The album starts with “The Once And Future Carpenter,” the tale of a rambling laborer who moves from Dallas to Detroit. The story hinges on a minor chord the Avetts learned from The Beatles (one of the sort never heard in a proper bluegrass song), and after a big, billowing, send-off bridge at the end, the song falls apart with piano trickles and a few random drum kicks. (It’s a pretty forceful beginning, especially compared to the cloying balladry “I And Love And You,” the kick-off to the group’s last record.)

On The Carpenter, their second Rick Rubin-produced album, the brothers have dropped some of the folksy optimism and are drawn to darker themes. Compare the excessively winsome “January Wedding” from I And Love And You to the familial perspective of “Live And Die” or “A Father’s First Spring,” which opens with the kind of cool instrumental bit that Van Morrison might have written in his Veedon Fleece prime.

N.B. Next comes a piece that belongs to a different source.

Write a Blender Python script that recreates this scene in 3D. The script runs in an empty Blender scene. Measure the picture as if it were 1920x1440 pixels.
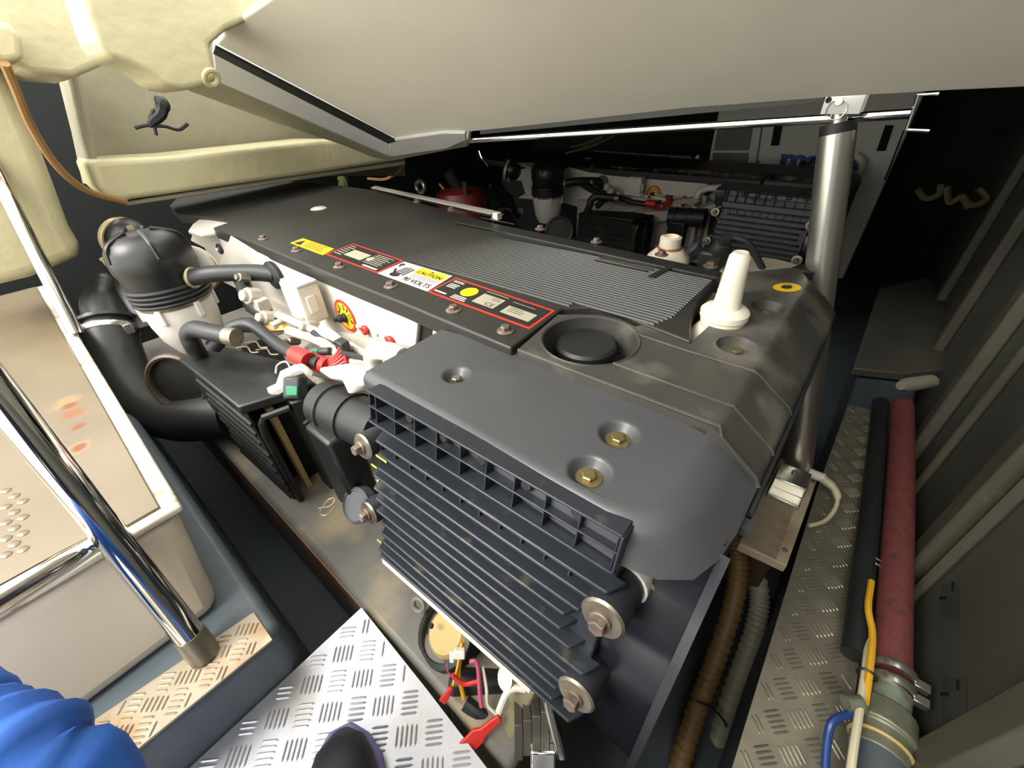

Mortality is a greater theme here for the brothers. “Now I’ve got to take to the sky / And I’ll tell you what that means for you and I / If I die it’s for you,” Scott Avett sings to his daughter on “A Father’s First Spring.”

Rubin’s higher-fidelity influence doesn’t just mean nicer microphones. The arrangements are tighter and more thoughtful on The Carpenter. “Through My Prayers,” which addresses a departed family member, is only a few degrees away from Yo-Yo Ma, Edgar Meyer, and Mark O’Connor’s Appalachia Waltz, which also imbues folk music with a contained grandiosity and classical temperament.

What seems so odd next to “Through My Prayers” and “A Father’s First Spring,” though, is the big crunchy guitar solo on the Elton John piano rocker, “Pretty Girl From Michigan,” and the attempt at sludgy grunge on “Paul Newman Vs. The Demons.” The Avett Brothers can’t seem to decide whether they want to be a North Carolina roots act or a big rock group.

And maybe they don’t have to. While a magnum opus would be compelling, The Carpenter’s slight inward turn and few great songs may be enough for now.